RAMAIAH Vs. STATE OF KARNATAKA

Decided On February 28, 2003
RAMAIAH Appellant
V/S
STATE OF KARNATAKA BY SECRETARY, REVENUE DEPARTMENT Respondents

JUDGEMENT

(1.) THE short but important question of law that falls for consideration in this case is whether Orders passed by the Land tribunal under Section 9 of the Mysore (Religious and Charitable)Inams Abolition Act, 1955 can be saved on the doctrine of de-facto court-the enactment by which the Tribunal exercised its jurisdiction to adjudicate upon the matters having been declared ultra vires of the Constitution. The question arises in the following backdrop;

(2.) AN area measuring 8 acres 27 guntas situated in Village chikkabanavara was endowed as a religious inam in favour of channarayaswamy temple being managed by the Muzarai department. After the abolition of the Inams under what is known as Mysore [religious and Charitable] Inams Abolition Act, 1955, the petitioner Sri Ramaiah and his three brothers who happen to be the Archaks of the temple applied under Section 6 of the Act for grant of occupancy rights qua the land in question in their favour. Respondent No. 4 also approached the Land Tribunal for grant of occupancy rights as the protected tenant in cultivating possession of the disputed piece of land. The Land Tribunal after holding an enquiry passed an Order by which it declared respondent No. 4 to be ineligible to claim any right qua the disputed land since he was already holding an area exceeding 10 acres. By the same order, the Tribunal granted occupancy rights in favour of the petitioner.

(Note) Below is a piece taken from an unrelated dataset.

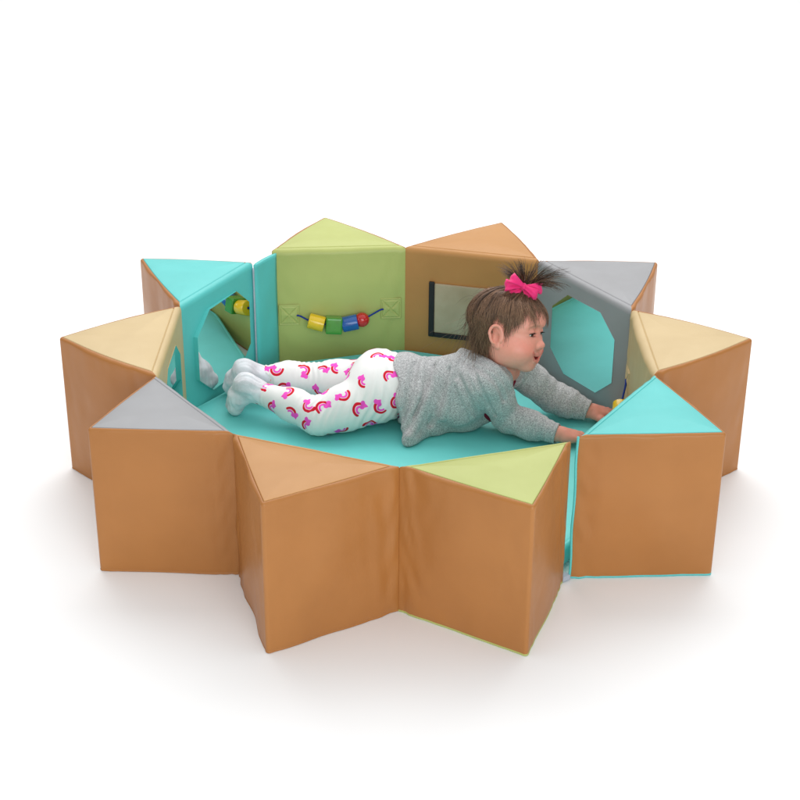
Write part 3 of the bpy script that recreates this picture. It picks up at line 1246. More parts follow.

(3.) AGGRIEVED by the view taken by the Tribunal, Respondent no. 4 filed Writ Petition No. 1976/1982 in this Court. The said petition was allowed and the matter remanded back to the land tribunal for a fresh disposal in accordance with law. The Tribunal pursuant to the said Order recorded the evidence adduced by the parties and once again rejected the claim made by respondent No. 4. By its order dated, 9. 4. 1987 the Tribunal held that respondent No. 4 was not eligible for the grant of occupancy rights as Section 27a of the act was a bar to any such grant. It found that the respondent was holding more than 10 acres of land and that eksal and panchasal guttedars could not be recognised as tenants eligible for conferment of rights under the Act. Aggrieved by the said Order, Respondent no. 4 appealed to the Appellate Authority under the Act. The appellate Authority permitted the parties to adduce additional evidence and eventually allowed the appeal holding that respondent no. 4 was a protected tenant of the land in dispute and that the provisions of Section 27a of the Act were not applicable to such tenants as was clarified by a circular issued by the Government on the subject. The Appellate Authority accordingly set aside the Order passed by the land tribunal, rejected the claim made by the petitioners for grant of occupancy rights in their favour and granted the said rights in favour of respondent No. 4.